A screw is a screw, and a bolt is a bolt. But the UK no longer produces screws and bolts. It is a major exporter of banking, insurance, accounting, communication, and professional services, half of which go to the EU. Moreover, most of these services are regulated.

If the Brexiteers’ “take back control” slogan means anything, it implies substituting UK laws for EU legislation. On the day after Brexit, Britain’s regulatory regime will be identical to that of its EU trading partners, because the UK’s 2018 Repeal Bill copy-pasted all EU laws into domestic legislation. But as the UK Parliament gradually amends these laws, and the EU introduces new laws of its own, the two legal systems will start diverging. The question is: How far can they diverge without endangering economic linkages and destroying prosperity?

There are two possibilities. One is that the UK adopts laws that differ from those in the EU but are based on the same core principles. For example, there can be different ways to guarantee that insurance contracts offer the same degree of consumer protection, or to uphold bioethics standards. In that case, UK national laws would embody different approaches to regulation, and yet create only limited obstacles to trade in services.

The second possibility, however, is that the UK attempts to undercut EU legislation. In this scenario—often dubbed “Singapore-upon-Thames”—Britain would impose less stringent standards for financial stability, be softer on data protection and, or perhaps relax its labor laws, in the hope of attracting more investors and selling cheaper services. Such a move would rightly be regarded as uncooperative by the UK’s European partners, and would result in the EU cutting off market access for British services exporters (most of which currently supply their continental clients directly from their UK base).

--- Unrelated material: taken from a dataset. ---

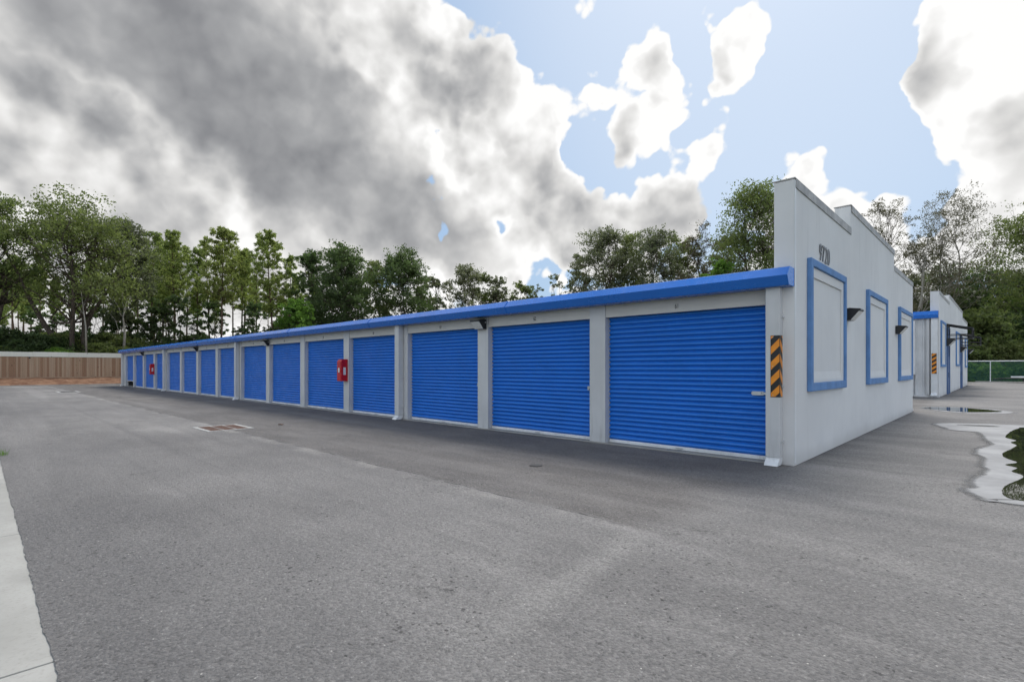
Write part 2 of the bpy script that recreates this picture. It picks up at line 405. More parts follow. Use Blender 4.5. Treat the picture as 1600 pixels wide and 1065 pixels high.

Which route will Britain follow? Ideally, it would agree with the EU on common principles and credibly commit to sticking to them. But because some of the most adamant Brexit supporters openly dream of completing the Thatcher revolution and turning the UK into a low-regulation paradise, the EU is understandably wary. There is a serious risk of a negative spiral of aggressive British deregulation and forceful EU tightening, with damaging consequences for services trade.

The EU should not ask the UK to copy slavishly its legislation. But it should make clear that aggressive regulatory competition is unacceptable and present the UK government with a black-and-white choice: either it agrees to commit to common principles and exercise regulatory self-restraint in order to maintain good access to the European market, or it refuses—and exposes British firms to a severe, across-the-board curb on their ability to export to Europe.

Assuming Brexit happens, future historians will probably remember 2020 as the year when an enfeebled and vulnerable Europe chose to make itself feebler and more vulnerable. The task for its leaders now is to avoid making matters even worse.